In der Roland Berger-Studie „The digital dilemma – Why companies struggle to master digital transformation“ geben mehr als zwei Drittel der Befragten an, ihr Unternehmen begegne Herausforderungen im Wandel zur digitalen Organisation. Für die Studie wurden mehr als 50 Verantwortliche auf Vorstandsebene aus führenden Unternehmen zahlreicher Branchen befragt.
„Das 'digitale Dilemma', in dem sich Unternehmen befinden, die in ihrer digitalen Transformation nicht vorankommen, entsteht zumeist nicht durch technische Grenzen, sondern aufgrund von organisatorischen und strategischen Versäumnissen der Firmen. Oftmals schaffen es selbst wichtige digitale Initiativen nicht über den Status von Pilotprojekten hinaus“, sagt Jochen Ditsche, Partner bei Roland Berger.

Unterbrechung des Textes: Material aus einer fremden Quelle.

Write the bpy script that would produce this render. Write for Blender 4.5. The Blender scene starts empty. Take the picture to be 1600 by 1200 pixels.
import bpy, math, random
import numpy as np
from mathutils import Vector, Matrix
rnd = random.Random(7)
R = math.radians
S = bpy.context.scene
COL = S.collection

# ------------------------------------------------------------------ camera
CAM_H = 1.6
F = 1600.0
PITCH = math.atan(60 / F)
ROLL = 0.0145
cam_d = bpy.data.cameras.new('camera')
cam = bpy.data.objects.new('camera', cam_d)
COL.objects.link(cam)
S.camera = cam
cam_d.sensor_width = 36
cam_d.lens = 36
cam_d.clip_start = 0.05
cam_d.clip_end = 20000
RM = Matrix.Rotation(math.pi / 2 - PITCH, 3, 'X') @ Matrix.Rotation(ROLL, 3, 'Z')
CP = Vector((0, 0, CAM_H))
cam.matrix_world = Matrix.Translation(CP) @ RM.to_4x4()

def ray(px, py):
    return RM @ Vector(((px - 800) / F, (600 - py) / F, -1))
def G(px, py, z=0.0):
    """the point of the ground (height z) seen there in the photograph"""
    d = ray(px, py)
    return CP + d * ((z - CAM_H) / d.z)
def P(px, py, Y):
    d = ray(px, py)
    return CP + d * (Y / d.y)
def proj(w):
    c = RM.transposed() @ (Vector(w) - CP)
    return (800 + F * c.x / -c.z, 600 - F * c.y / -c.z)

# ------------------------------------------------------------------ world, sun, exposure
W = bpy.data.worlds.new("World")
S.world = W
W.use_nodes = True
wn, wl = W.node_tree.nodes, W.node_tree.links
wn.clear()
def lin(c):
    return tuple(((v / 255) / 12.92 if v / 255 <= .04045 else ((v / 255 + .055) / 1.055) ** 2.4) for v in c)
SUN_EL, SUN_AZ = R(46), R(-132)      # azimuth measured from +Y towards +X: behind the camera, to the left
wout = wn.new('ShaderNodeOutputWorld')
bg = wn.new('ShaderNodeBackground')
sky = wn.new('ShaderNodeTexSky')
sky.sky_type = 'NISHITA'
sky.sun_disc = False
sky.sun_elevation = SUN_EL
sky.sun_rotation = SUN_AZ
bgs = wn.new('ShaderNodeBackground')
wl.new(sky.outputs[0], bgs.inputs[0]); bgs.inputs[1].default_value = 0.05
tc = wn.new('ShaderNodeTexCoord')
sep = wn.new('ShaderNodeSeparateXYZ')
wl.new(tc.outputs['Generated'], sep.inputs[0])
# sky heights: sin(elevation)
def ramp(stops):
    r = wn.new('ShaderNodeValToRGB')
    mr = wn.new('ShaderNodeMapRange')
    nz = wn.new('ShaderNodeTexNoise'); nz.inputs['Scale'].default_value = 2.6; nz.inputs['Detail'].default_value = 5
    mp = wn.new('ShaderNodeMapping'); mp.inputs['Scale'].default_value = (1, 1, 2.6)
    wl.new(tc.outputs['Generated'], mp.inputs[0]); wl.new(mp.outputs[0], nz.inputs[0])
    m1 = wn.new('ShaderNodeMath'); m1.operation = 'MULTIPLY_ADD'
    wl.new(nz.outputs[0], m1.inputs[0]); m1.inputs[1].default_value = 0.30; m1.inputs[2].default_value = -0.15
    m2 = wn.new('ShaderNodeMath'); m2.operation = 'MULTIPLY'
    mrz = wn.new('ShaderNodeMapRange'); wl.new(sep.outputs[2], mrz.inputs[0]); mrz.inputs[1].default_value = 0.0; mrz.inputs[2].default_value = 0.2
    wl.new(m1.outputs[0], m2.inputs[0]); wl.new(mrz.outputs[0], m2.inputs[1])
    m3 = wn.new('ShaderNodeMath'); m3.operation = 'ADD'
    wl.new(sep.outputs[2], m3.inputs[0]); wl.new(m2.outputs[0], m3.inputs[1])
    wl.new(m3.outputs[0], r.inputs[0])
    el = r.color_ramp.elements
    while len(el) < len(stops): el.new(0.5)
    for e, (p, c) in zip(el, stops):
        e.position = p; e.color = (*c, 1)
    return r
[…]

„Nicht selten fehlen einflussreiche Fürsprecher, die den Nutzen und die Chancen der Projekte aufzeigen können. Deshalb scheitern diese Vorhaben an mangelnden Ressourcen, um sie in großem Maßstab umzusetzen. Führungskräfte müssen die digitale Transformation verinnerlicht haben. Nur dann ist ihr Unternehmen attraktiv für die digitalen Talente, kann sich von der Konkurrenz abheben, Umsatzwachstum steigern oder weitere Einsparungen erzielen.“
Mehrheit der Unternehmen ist in unzeitgemäßen IT-Systemen und unflexiblen Prozessen verfangen
68 Prozent der befragten Unternehmen geben an, dass das digitale Dilemma auf sie zutrifft; sie kommen mit der digitalen Transformation nicht gut voran – branchenübergreifend. Die Hauptgründe dafür sind fehlendes technologisches Know-how (62 %) und eine unzureichende Verwaltung des digitalen Portfolios (46 %).
60 Prozent der Befragten beschreiben die IT-Systeme ihres Unternehmens als komplex, drei Viertel davon halten sie sogar für nicht mehr überschaubar. Nur sechs Prozent der Verantwortlichen geben an, ihre Systeme seien schlank und gut handhabbar.
Digitaler Wandel hängt von Bereitschaft und Fähigkeiten der Belegschaft ab
Ein weiterer entscheidender Faktor – und oft eine Hürde – für den digitalen Wandel ist die Belegschaft. Laut 69 Prozent der Befragten seien ihre Teams nicht in der Lage, abteilungsübergreifend zusammenzuarbeiten, sei es mangels der richtigen Fähigkeiten oder aufgrund der Firmenkultur. Zudem geben 70 Prozent an, dass ihnen mindestens drei technologische Expertisen im Unternehmen fehlen.
Fachleute, die von den Führungskräften am stärksten gesucht werden, sind: Enterprise Architects (77 %), Data Scientists (60 %) und Back-end Developer (57 %). Gleichzeitig sind solche Experten auf einem angespannten Arbeitsmarkt kaum verfügbar. Und es wird immer schwieriger, die Mitarbeiter mit diesen Expertisen zu halten.
Vier Säulen der digitalen Transformation
Der Wandel in eine ganzheitlich digitale Organisation kann laut der Studienautoren gelingen, wenn Unternehmen die folgenden vier Säulen aufbauen. Zunächst gilt es, eine gemeinsame Geschäfts- und Digitalstrategie zu entwickeln, bei der die IT-Verantwortlichen von Beginn an in den Prozess einbezogen werden. So können Silos innerhalb des Unternehmens aufgebrochen werden.
Der nächste Baustein ist ein effektives operatives Modell. Um erfolgreich zu sein, müssen die Organisationen agil aufgestellt und alle Prozesse aufeinander abgestimmt werden. Ein entscheidender Punkt ist hierbei die frühe Einführung von Portfolio-Management-Gremien, die Ressourcen zuweisen und alle digitalen, geschäftlichen sowie IT-Prozesse führen.
Weiterhin sollte sich die Personalpolitik auf die Aktivierung, Gewinnung und Bindung von Mitarbeitern konzentrieren. Helfen kann hierbei beispielsweise eine jährlich aktualisierte Human Intelligence Map, die den Bedarf und das Angebot an kritischen Fähigkeiten aufzeigt. Damit können drohende Lücken identifiziert und frühzeitig in Fortbildungen oder zusätzliche Stellen investiert werden.
Letztlich ist eine schlanke Unternehmens- und Datenarchitektur, die modular aufgebaut und passgenau auf die Bedürfnisse der Firma zugeschnitten ist, von großer Bedeutung. Die besten Ergebnisse werden erzielt, wenn Unternehmen hierfür zunächst Datenarchitektur-Prinzipien und -Standards einführen sowie eine Cloud-First-Strategie verfolgen.